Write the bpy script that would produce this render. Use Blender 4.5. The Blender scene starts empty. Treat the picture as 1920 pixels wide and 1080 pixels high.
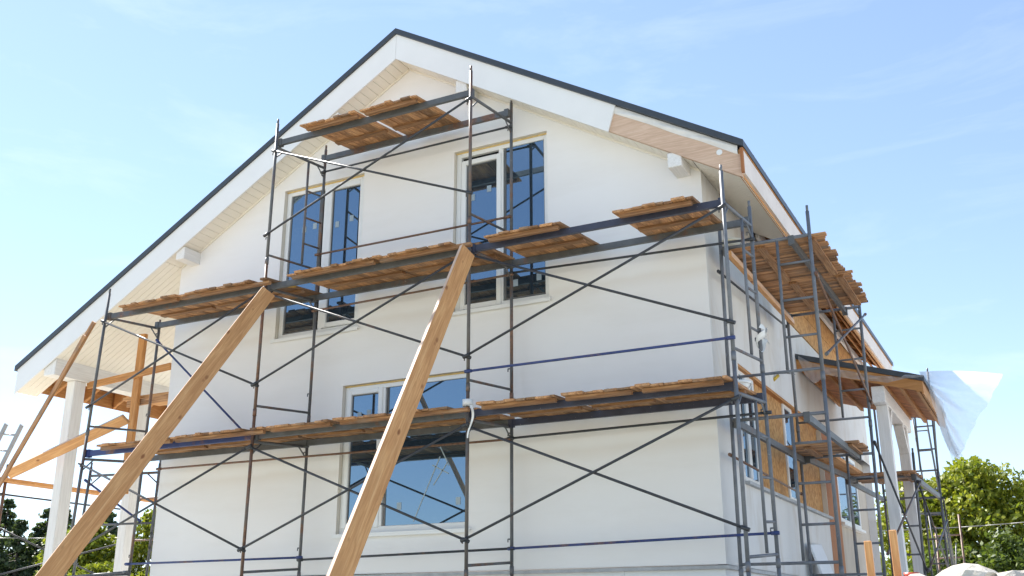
import bpy, bmesh, math, random
import numpy as np
from mathutils import Vector, Matrix, Euler
R = math.radians
random.seed(7)
rng = np.random.default_rng(11)
scene = bpy.context.scene
COL = scene.collection

# ------------------------------------------------------------------ camera
cam_d = bpy.data.cameras.new('camera'); cam = bpy.data.objects.new('camera', cam_d); COL.objects.link(cam)
yaw, pitch, roll = R(27.36551506), R(18.1562208), R(-0.145811)
cy, sy, cp, sp, cr, sr = math.cos(yaw), math.sin(yaw), math.cos(pitch), math.sin(pitch), math.cos(roll), math.sin(roll)
fwd = Vector((-sy*cp, cy*cp, sp)); rgt = Vector((cy, sy, 0)); upv = rgt.cross(fwd)
r2 = cr*rgt + sr*upv; u2 = -sr*rgt + cr*upv
M = Matrix((r2, u2, -fwd)).transposed().to_4x4(); M.translation = (5.5145, -10.788, 0.3451)
cam.matrix_world = M
cam_d.sensor_width = 36.0; cam_d.lens = 1903.58/1920*36.0; cam_d.clip_end = 2000; cam_d.clip_start = 0.05
scene.camera = cam

# ------------------------------------------------------------------ sky, sun, exposure
SUN = Vector((-0.63, 0.25, 0.73)).normalized()          # towards the sun
elev = math.asin(SUN.z); azim = math.atan2(SUN.x, SUN.y)
world = bpy.data.worlds.new('World'); scene.world = world; world.use_nodes = True
nt = world.node_tree; nt.nodes.clear()
def N(t, typ, **kw):
    n = t.nodes.new(typ)
    for k, v in kw.items(): setattr(n, k, v)
    return n
sky = N(nt, 'ShaderNodeTexSky', sky_type='NISHITA', sun_disc=False)
sky.sun_elevation = elev; sky.sun_rotation = azim; sky.air_density = 0.85; sky.dust_density = 0.05; sky.ozone_density = 1.2
tc = N(nt, 'ShaderNodeTexCoord'); mp = N(nt, 'ShaderNodeMapping'); mp.inputs['Scale'].default_value = (1.6, 1.6, 7.0)
mp.inputs['Rotation'].default_value = (0.1, -0.12, 0.4)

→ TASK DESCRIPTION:
The lines from the start of the data through the line that contains "scene.camera = cam" are to be returned exactly, please, with both ends included and every picture left out.

→ SOLUTION TO THE PROBLEM:
Write the bpy script that would produce this render. Use Blender 4.5. The Blender scene starts empty. Treat the picture as 1920 pixels wide and 1080 pixels high.
import bpy, bmesh, math, random
import numpy as np
from mathutils import Vector, Matrix, Euler
R = math.radians
random.seed(7)
rng = np.random.default_rng(11)
scene = bpy.context.scene
COL = scene.collection

# ------------------------------------------------------------------ camera
cam_d = bpy.data.cameras.new('camera'); cam = bpy.data.objects.new('camera', cam_d); COL.objects.link(cam)
yaw, pitch, roll = R(27.36551506), R(18.1562208), R(-0.145811)
cy, sy, cp, sp, cr, sr = math.cos(yaw), math.sin(yaw), math.cos(pitch), math.sin(pitch), math.cos(roll), math.sin(roll)
fwd = Vector((-sy*cp, cy*cp, sp)); rgt = Vector((cy, sy, 0)); upv = rgt.cross(fwd)
r2 = cr*rgt + sr*upv; u2 = -sr*rgt + cr*upv
M = Matrix((r2, u2, -fwd)).transposed().to_4x4(); M.translation = (5.5145, -10.788, 0.3451)
cam.matrix_world = M
cam_d.sensor_width = 36.0; cam_d.lens = 1903.58/1920*36.0; cam_d.clip_end = 2000; cam_d.clip_start = 0.05
scene.camera = cam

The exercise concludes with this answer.